I am well aware as I write these words that it is possible, perhaps even likely, that I am making an obvious mistake. Perhaps what everyone who says "call out" really means the same thing I'd mean if I said "criticize." The whole thing could just be a semantic difference where we are using different words to mean the same thing. I acknowledge that this is possible; however, calling someone out almost always looks different from what I think of as criticism. That is, when I see people calling others out on social media, it goes well beyond criticism. It is loud, angry, accusatory, and often appears intended to inflict harm. It seems much closer to aggression than criticism.

What Happened to Us?

What happened to us? How did we get like this? We seem to have little tolerance for even mild emotional distress and very quick to lash out at anyone we perceive as causing it. And when we do lash out, the harm we seek to inflict rarely seems proportionate to the perceived offense. "You said something that offended me, and I will make sure you lose your job!" "You hurt my feelings, and I will destroy your reputation!" Reasoned criticism has served us well for a long time, but we no longer seem to have the patience for it.

Maybe asking what happened to us is the wrong question. The more important question might be how we turn this around. How do we take what has been normalized and begin to reverse it or progress beyond it?
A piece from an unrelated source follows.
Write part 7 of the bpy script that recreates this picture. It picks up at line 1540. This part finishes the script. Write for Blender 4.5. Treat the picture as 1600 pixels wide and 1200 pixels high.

Most atheists are critical of the religions where adherents regularly use extreme forms of shunning to punish those who don't go along with their preferred delusion. Consider the Scientologists as one striking example. Our modern call-out culture reminds me far too much of this. When we turn our preferences in demands (or commandments) and then impose them on others through public shaming, vigilantism, and efforts to cost someone their job, we might as well be Scientologists. I don't know about you, but I sure as hell don't want to be a Scientologist.